Race and the stimulus rejectionists

In the red states where governors say they won't take added unemployment funds, blacks are at least twice as likely to be unemployed as whites.

Published February 24, 2009 11:47PM (EST)

I admit it: I'm still enjoying all of President Obama's firsts, and watching our first black president make his first State of the Union address (even if it's the traditional first-year faux-SOTU) is exciting, no matter how dire the state of our union remains. Still, as Gary Kamiya notes today, it's remarkable how Republicans continue to put a racial spin on debates over who "deserves" government help, even with an African-American in the White House.

The poster boy for the $700 trillion TARP bailout should be a wealthy white banker. But somehow the right wing has found a way to blame the mortgage crisis on Democrats in Congress, particularly Reps. Maxine Waters (who is African-American) and Barney Frank (gay and Jewish), who forced lenders to give money to undeserving blacks and Latinos.

Meanwhile, is it just an accident that it's mostly GOP governors in the party's narrowing Southern stronghold who are threatening to reject stimulus funding, particularly aid that requires them to expand unemployment benefits? I don't think so. The rejectionist GOP governors just happen to represent a large swath of the traditional Black Belt. And who do you think is disproportionately unemployed in Mississippi, where Gov. Haley Barbour told Salon's Mike Madden: "We do not, in our state, pay unemployment compensation to people who are not willing and able to work full time?" Mississipi's black unemployment rate is 11.2 percent; the white unemployment rate: 4.3 percent.

How about Gov. Mark Sanford's South Carolina, the state with the nation's highest unemployment rate, at 9.5 percent?
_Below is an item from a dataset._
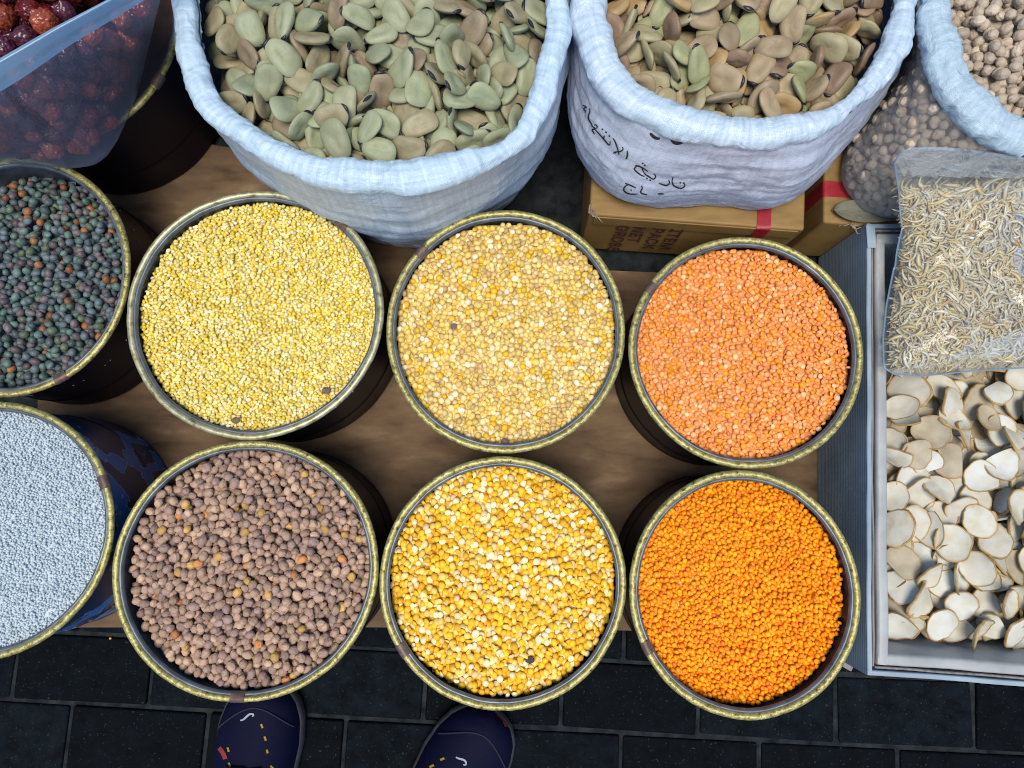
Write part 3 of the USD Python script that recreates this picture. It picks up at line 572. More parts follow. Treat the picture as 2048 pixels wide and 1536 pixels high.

In 2008, South Carolina's white unemployment rate was 5.3 percent, while the black rate was 10.1 percent. Things are even more stark in Sanford's Lexington County, home of the state capitol: The county is 85 percent white, and its unemployment rate is only 6.5 percent. But in Allendale County, which is 71 percent black, the unemployment rate is roughly 20 percent.

You get the picture. Bobby Jindal's Louisiana? The black unemployment rate is 9.4 percent; the white rate is 3.3 percent. Rick Perry's Texas? The black rate is 9.7 percent; the rate for whites, 4.3 percent.

To be fair, at least two Democratic governors, also in red states, have threatened not to take the unemployment money either: Phil Bredesen of Tennessee and Brad Henry of Oklahoma. In Tennessee, the black unemployment rate is somewhat less than twice the rate of whites; in Oklahoma, it's almost triple. (In almost every state Latino unemployment is somewhere between black and white rates.)

Yet Mark Sanford dismisses Rep. James Clyburn's claim that rejecting stimulus funding is "a slap in the face to African-Americans" as "absurd." If the stimulus somehow backfires, Sanford says, "that impacts blacks and whites alike in my state." Only one guy's racial claim is absurd here, and it isn't Clyburn's. With Jindal and Sanford openly mulling 2012 presidential bids, it's clear the GOP's Southern Strategy isn't dead yet.